CEMETERY: The 18th century cemetery was destroyed, matzevot were used as embankments along the Warta and for street paving and a bunker beside the river road. Embedded in the Podklasztorna bunker slope used for fuel storage for power stations, larger pieces of gravestones with clear inscriptions in Hebrew are visible. The efforts of the curator at the Museum of Regional Pyzdrach, Michael Czerniak, moved part of the matzevot from the side of the river to the museum. In 1993, a the small lapidarium was built in the cemetery with these recovered gravestones. Occasionally, more fragments show up. The wall in the museum holds a gravestone from the old Jewish cemetery from the surrounding area of Rychwale. Photos. [June 2009]

US Commission No. POCE000706
Pyzdry is in Konin voivodship at 52º10 17º41, 50 km. from Konin. Cemetery: westward off the road Pyzdry-Kalisz. Present town population is 1,000-5,000 with no Jews.

  • Town: Mayor Przemyslaw Kowalski, Urzed Miasta i Gminy, Pyzdry; ul. Magistracka 1, tel. #13.
  • Regional: Irena Sobierajska, PSOZ.
  • Interested: Regional Museum at Pyzdry.

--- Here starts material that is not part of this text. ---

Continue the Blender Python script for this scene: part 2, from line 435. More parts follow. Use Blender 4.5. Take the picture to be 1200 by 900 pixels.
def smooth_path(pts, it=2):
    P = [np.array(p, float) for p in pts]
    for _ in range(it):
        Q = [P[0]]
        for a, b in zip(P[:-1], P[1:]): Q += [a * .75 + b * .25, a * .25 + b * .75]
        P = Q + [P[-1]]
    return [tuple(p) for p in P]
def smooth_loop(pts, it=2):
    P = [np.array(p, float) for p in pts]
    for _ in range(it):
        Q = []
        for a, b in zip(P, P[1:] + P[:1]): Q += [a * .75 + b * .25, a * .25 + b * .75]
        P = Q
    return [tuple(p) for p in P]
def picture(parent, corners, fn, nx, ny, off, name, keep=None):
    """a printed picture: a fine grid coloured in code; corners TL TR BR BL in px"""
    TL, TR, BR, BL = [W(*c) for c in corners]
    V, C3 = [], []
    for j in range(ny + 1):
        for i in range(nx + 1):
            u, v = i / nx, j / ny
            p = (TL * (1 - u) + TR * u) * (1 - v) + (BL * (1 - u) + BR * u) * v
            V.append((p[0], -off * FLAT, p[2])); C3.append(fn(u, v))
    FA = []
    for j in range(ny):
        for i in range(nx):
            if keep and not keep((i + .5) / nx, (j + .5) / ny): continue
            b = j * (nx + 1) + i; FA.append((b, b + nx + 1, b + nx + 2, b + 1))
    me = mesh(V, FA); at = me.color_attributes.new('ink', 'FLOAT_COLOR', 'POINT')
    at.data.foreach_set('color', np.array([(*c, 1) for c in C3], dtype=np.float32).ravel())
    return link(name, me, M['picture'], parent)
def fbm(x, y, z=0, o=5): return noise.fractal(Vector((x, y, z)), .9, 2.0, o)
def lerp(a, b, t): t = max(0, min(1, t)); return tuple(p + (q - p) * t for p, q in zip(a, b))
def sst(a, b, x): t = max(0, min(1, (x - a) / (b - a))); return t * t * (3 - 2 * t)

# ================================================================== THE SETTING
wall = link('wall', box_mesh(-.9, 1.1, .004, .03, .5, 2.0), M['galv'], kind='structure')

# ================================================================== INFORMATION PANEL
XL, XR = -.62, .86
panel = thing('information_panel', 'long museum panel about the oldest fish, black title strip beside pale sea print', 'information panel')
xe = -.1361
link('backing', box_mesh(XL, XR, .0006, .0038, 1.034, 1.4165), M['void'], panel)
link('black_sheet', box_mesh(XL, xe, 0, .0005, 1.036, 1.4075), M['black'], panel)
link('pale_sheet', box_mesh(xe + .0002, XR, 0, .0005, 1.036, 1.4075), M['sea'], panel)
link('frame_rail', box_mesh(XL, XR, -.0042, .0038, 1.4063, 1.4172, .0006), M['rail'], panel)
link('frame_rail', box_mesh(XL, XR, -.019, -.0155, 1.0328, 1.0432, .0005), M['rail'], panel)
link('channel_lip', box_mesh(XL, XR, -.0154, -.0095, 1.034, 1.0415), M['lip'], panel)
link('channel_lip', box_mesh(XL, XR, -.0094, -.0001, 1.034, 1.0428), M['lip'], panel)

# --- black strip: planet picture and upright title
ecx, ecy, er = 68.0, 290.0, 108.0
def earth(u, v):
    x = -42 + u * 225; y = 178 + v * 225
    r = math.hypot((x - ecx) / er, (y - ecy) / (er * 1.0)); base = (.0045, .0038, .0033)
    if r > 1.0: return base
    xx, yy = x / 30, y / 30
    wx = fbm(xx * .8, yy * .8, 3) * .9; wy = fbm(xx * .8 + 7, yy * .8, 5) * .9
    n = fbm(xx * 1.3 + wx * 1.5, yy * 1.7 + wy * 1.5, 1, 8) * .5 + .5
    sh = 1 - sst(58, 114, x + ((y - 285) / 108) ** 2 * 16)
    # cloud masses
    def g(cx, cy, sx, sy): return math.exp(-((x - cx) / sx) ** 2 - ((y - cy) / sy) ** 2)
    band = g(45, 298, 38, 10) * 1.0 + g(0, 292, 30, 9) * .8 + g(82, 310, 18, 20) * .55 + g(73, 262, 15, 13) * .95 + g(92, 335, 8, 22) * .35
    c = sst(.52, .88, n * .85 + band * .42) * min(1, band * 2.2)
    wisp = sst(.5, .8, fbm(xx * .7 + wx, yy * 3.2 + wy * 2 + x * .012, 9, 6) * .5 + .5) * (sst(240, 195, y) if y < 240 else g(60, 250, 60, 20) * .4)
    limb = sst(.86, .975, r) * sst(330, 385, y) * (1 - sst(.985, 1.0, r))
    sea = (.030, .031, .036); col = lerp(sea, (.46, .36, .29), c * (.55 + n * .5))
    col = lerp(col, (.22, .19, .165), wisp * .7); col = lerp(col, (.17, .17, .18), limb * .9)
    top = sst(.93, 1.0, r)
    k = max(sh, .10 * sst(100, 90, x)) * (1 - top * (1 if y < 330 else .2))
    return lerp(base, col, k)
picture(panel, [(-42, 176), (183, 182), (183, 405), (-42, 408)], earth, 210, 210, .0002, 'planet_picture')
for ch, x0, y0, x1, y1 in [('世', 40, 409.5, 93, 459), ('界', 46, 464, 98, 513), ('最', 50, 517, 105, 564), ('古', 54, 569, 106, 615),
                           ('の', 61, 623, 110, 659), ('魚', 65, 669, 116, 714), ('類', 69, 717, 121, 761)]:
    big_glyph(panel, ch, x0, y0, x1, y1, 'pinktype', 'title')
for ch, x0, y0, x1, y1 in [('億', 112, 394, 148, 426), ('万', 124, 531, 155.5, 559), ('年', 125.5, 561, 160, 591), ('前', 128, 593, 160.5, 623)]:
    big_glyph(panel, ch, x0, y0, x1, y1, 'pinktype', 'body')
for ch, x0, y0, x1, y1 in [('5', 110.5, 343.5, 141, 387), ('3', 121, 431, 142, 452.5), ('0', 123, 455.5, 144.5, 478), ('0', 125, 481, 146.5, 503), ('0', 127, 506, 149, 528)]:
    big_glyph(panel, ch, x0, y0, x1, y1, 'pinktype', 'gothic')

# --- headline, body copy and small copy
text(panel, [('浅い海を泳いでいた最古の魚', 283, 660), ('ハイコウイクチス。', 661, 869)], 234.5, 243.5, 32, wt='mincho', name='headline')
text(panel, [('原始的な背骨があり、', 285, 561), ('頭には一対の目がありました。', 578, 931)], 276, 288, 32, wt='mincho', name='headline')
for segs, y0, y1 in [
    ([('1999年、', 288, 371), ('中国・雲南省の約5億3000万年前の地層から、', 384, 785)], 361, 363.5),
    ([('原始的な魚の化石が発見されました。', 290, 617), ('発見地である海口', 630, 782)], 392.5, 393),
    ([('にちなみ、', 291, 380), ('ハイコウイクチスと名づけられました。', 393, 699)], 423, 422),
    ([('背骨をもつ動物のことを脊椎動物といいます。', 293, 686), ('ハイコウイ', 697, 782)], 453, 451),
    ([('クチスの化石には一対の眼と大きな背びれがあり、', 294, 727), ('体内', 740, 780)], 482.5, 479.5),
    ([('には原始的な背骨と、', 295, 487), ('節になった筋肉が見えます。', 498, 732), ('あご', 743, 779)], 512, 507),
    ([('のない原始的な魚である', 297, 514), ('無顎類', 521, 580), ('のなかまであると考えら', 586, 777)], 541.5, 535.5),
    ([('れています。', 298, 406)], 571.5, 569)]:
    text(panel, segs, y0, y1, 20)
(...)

1939 Jewish population was 960 out of 5,100 total. Community was Orthodox and Progressive/Reform. Living here were the families of Rosental, Jasinski, and Rosenkopfe. The last Jewish burial was 1930/1. No other towns or villages used this cemetery. The isolated suburban crown of a hill has no sign or marker. Reached by turning directly off a public road, access is open to all with no wall, gate, or fence. The cemetery size was 1.3 ha before WWII and 1.0 now. 1-20 stones exist; none in original location. OR 100-500 stones are not in original location with less than 25% toppled or broken. 5 small pieces are in the Regional Museum at Pyzdry. Others are in a fuel storehouse at the foot of the Cloister Hill. The 19th century granite or sandstone rough stones/boulders inscribed stones have Hebrew inscriptions. The municipality owns the property used as a forest (since 1950.) Adjacent property is agricultural and residential. The property is probably smaller than before WWII because of the planting of a forest. Rarely, local residents visit and private visitors. It was vandalized during World War II. No care or structures. Weather erosion and security (uncontrolled access) are a moderate threat. The forest now encroaches on the actual cemetery and nearby farmhouse whose previous owner acted as caretaker of the cemetery.

Lucja Pawlicka-Nowak, 62-510 Konin, ul. 11 Listopada 15/76, tel. 43 43 56 completed survey on August 27, 1992 using interviews, research, and literature. He visited on August 26, 1992. Interviewed were local elderly inhabitants and the director of the Regional Museum at Pyzdry, ul. Kaliska 25a.